The Cost of Redistributive Land Reform in the Philippines: Assessment of PD 27 and RA 6657 (CARL)

Author: 
M. Ballesteros
JEL codes: 
Q15
Description: 
PIDS Discussion Paper Series
Abstract: 

This paper examines the cost of implementing redistributive land reform in the Philippines. Land redistribution has become the core feature of land reform in the country since 1972 with the approval of Presidential Decree 27. The coverage of the program was expanded to all agricultural lands under RA 6657 or CARL of 1988. Consequently, funding for land reform increased significantly as government chose to fully subsidize land acquisition, distribution and transfers.
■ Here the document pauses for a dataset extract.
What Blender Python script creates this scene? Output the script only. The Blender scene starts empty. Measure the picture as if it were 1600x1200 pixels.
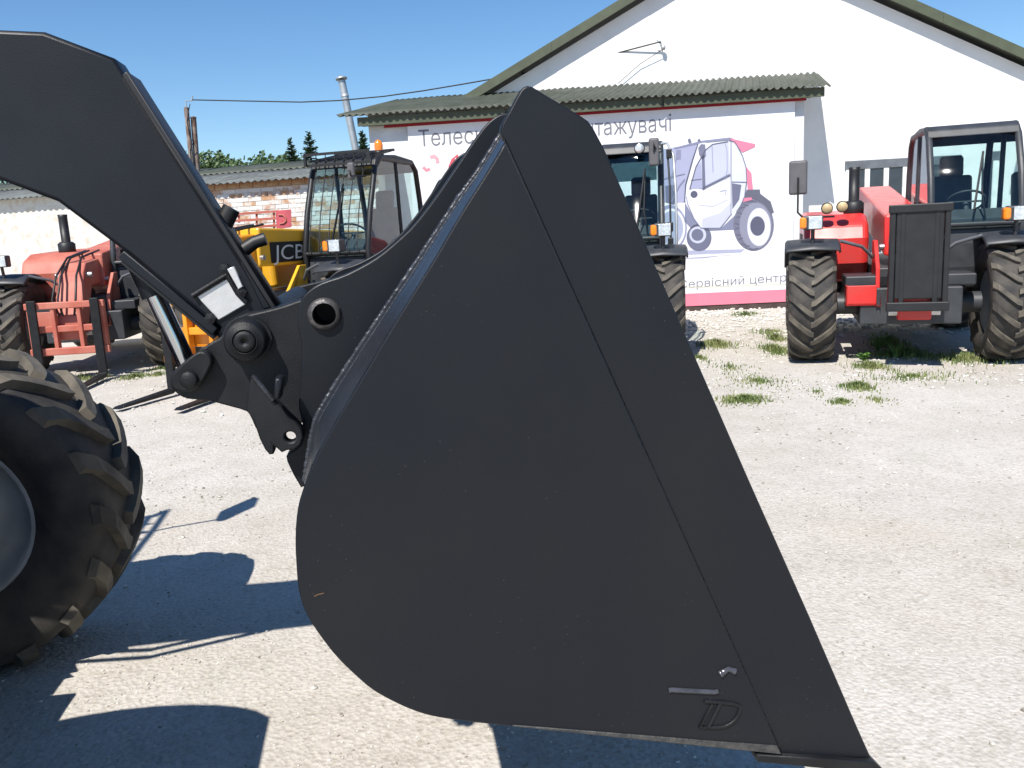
import bpy, bmesh, math, random
from mathutils import Vector, Matrix, noise

# ------------------------------------------------------------------ camera, sky, sun, exposure
sc = bpy.context.scene
COL = sc.collection
R = math.radians
FOC, HZ, CAMH = 1300.0, 363.0, 1.55          # focal length and horizon row in a 1600 x 1200 picture, eye height
PITCH = math.atan((600 - HZ) / FOC)
ROLL = 0.049
c_f = Vector((0, math.cos(PITCH), -math.sin(PITCH)))
c_r0 = Vector((1, 0, 0)); c_u0 = Vector((0, math.sin(PITCH), math.cos(PITCH)))
c_r = c_r0 * math.cos(ROLL) - c_u0 * math.sin(ROLL)
c_u = c_r0 * math.sin(ROLL) + c_u0 * math.cos(ROLL)
CAM = Vector((0, 0, CAMH))
cd = bpy.data.cameras.new('camera'); cam = bpy.data.objects.new('camera', cd); COL.objects.link(cam)
cam.matrix_world = Matrix(((c_r.x, c_u.x, -c_f.x, CAM.x), (c_r.y, c_u.y, -c_f.y, CAM.y), (c_r.z, c_u.z, -c_f.z, CAM.z), (0, 0, 0, 1)))
cd.sensor_width = 36; cd.lens = FOC / 1600 * 36; cd.clip_end = 3000; cd.clip_start = .05
sc.camera = cam

SUN_EL, SUN_AZ = R(53), R(25)                # azimuth: how far left of straight behind the camera
to_sun = Vector((-math.cos(SUN_EL) * math.sin(SUN_AZ), -math.cos(SUN_EL) * math.cos(SUN_AZ), math.sin(SUN_EL)))
w = bpy.data.worlds.new('World'); sc.world = w; w.use_nodes = True
nt = w.node_tree; bg = nt.nodes['Background']
sky = nt.nodes.new('ShaderNodeTexSky'); sky.sky_type = 'NISHITA'; sky.sun_disc = False
sky.sun_elevation = SUN_EL
sky.sun_rotation = math.atan2(to_sun.x, to_sun.y)
sky.air_density = 1.0; sky.dust_density = 0.0; sky.ozone_density = 4.5
hs_ = nt.nodes.new('ShaderNodeHueSaturation'); hs_.inputs['Saturation'].default_value = 1.15
nt.links.new(sky.outputs[0], hs_.inputs['Color']); nt.links.new(hs_.outputs[0], bg.inputs[0]); bg.inputs[1].default_value = 0.103
sd = bpy.data.lights.new('sun', 'SUN'); sun = bpy.data.objects.new('sun', sd); COL.objects.link(sun)
sd.energy = 5.0; sd.angle = R(.5); sd.color = (1, .955, .89)
sun.rotation_euler = (-to_sun).to_track_quat('-Z', 'Y').to_euler()
sun.location = to_sun * 50
sc.view_settings.view_transform = 'Standard'; sc.view_settings.look = 'None'
sc.view_settings.exposure = 0.45; sc.view_settings.gamma = 1; sc.view_settings.use_curve_mapping = False
sc.render.engine = 'CYCLES'; sc.cycles.use_denoising = True
sc.cycles.max_bounces = 8; sc.cycles.transparent_max_bounces = 16

# ------------------------------------------------------------------ picture rays onto real surfaces
def ray(px, py):
    return (c_f + c_r * ((px - 800) / FOC) + c_u * ((600 - py) / FOC)).normalized()
def on_plane(px, py, o, n):
    d = ray(px, py); t = (o - CAM).dot(n) / d.dot(n); return CAM + d * t
def atY(px, py, Y): return on_plane(px, py, Vector((0, Y, 0)), Vector((0, 1, 0)))
def ground_at(px, py): return on_plane(px, py, Vector((0, 0, 0)), Vector((0, 0, 1)))

# ------------------------------------------------------------------ materials
def mat(name, col, rough=.55, metal=0., var=.12, vs=6., bump=0., bs=60., col2=None, lo=.35, hi=.65, spec=.5, detail=4, coat=0, rvar=0):
    m = bpy.data.materials.new(name); m.use_nodes = True
    t = m.node_tree; b = t.nodes['Principled BSDF']
    b.inputs['Roughness'].default_value = rough; b.inputs['Metallic'].default_value = metal
    b.inputs['Specular IOR Level'].default_value = spec; b.inputs['Coat Weight'].default_value = coat
    tc = t.nodes.new('ShaderNodeTexCoord')
    n = t.nodes.new('ShaderNodeTexNoise'); n.inputs['Scale'].default_value = vs; n.inputs['Detail'].default_value = detail
    t.links.new(tc.outputs['Object'], n.inputs['Vector'])
    r = t.nodes.new('ShaderNodeValToRGB'); r.color_ramp.elements[0].position = lo; r.color_ramp.elements[1].position = hi
    a = tuple(c * (1 - var) for c in col); bb = tuple(min(1, c * (1 + var)) for c in (col2 or col))
    if col2: a = col; bb = col2
    r.color_ramp.elements[0].color = (*a, 1); r.color_ramp.elements[1].color = (*bb, 1)
    t.links.new(n.outputs['Fac'], r.inputs['Fac']); t.links.new(r.outputs[0], b.inputs['Base Color'])
    if rvar:
        mr = t.nodes.new('ShaderNodeMapRange'); mr.inputs['To Min'].default_value = rough - rvar; mr.inputs['To Max'].default_value = rough + rvar
        n3 = t.nodes.new('ShaderNodeTexNoise'); n3.inputs['Scale'].default_value = vs * 2.3; n3.inputs['Detail'].default_value = 6
        t.links.new(tc.outputs['Object'], n3.inputs['Vector'])
        t.links.new(n3.outputs['Fac'], mr.inputs['Value']); t.links.new(mr.outputs[0], b.inputs['Roughness'])
    if bump:
        n2 = t.nodes.new('ShaderNodeTexNoise'); n2.inputs['Scale'].default_value = bs; n2.inputs['Detail'].default_value = 5
        t.links.new(tc.outputs['Object'], n2.inputs['Vector'])
        bp = t.nodes.new('ShaderNodeBump'); bp.inputs['Strength'].default_value = bump; bp.inputs['Distance'].default_value = .01
        t.links.new(n2.outputs['Fac'], bp.inputs['Height']); t.links.new(bp.outputs[0], b.inputs['Normal'])
    return m
def glass(name, tint=(.82, .93, .93), rough=.02):
    m = bpy.data.materials.new(name); m.use_nodes = True; t = m.node_tree; t.nodes.clear()
    o = t.nodes.new('ShaderNodeOutputMaterial'); mx = t.nodes.new('ShaderNodeMixShader'); fr = t.nodes.new('ShaderNodeFresnel')
    fr.inputs['IOR'].default_value = 1.5
    tr = t.nodes.new('ShaderNodeBsdfTransparent'); tr.inputs[0].default_value = (*tint, 1)
    gl = t.nodes.new('ShaderNodeBsdfGlossy'); gl.inputs['Roughness'].default_value = rough; gl.inputs[0].default_value = (1, 1, 1, 1)
    t.links.new(fr.outputs[0], mx.inputs[0]); t.links.new(tr.outputs[0], mx.inputs[1]); t.links.new(gl.outputs[0], mx.inputs[2])
    t.links.new(mx.outputs[0], o.inputs[0]); return m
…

From 1972 to 2008, the cost to implement the program has been rising in real terms both in absolute and relative values. The substantial increases in unit cost have been traced to administrative expense and compensation to landowners. Landowners compensation (LOC) is a major cost item specifically as land reform shifted from a confiscatory scheme to market land valuation. But the impact of market valuation has not been reflected in the initial years of CARP. It appears that most lands acquired in the early years of CARP are marginal lands thus the lower valuation compared to PD 27 which covered mostly irrigated lands with yields higher than average. The impact of market valuation on LOC has been felt in Phase II of CARP when the program started covering lands planted to higher value crops. Overtime, land reform has become a major burden to taxpayers and fully subsidizing the program is not tenable due to fiscal constraints and a growing consensus among scholars that land reform as a strategy to agriculture development has become passe. These same issues are likely to face the extension of CARP in the next five years. Government has to seriously consider alternative ways to land redistribution and alternative programs to achieve land equity and poverty reduction. The paper suggests the following strategies: (1) facilitate negotiated land reform specifically for high value crops; (2) a leaner and rationalized DAR bureaucracy; and (3) effective land tax policy.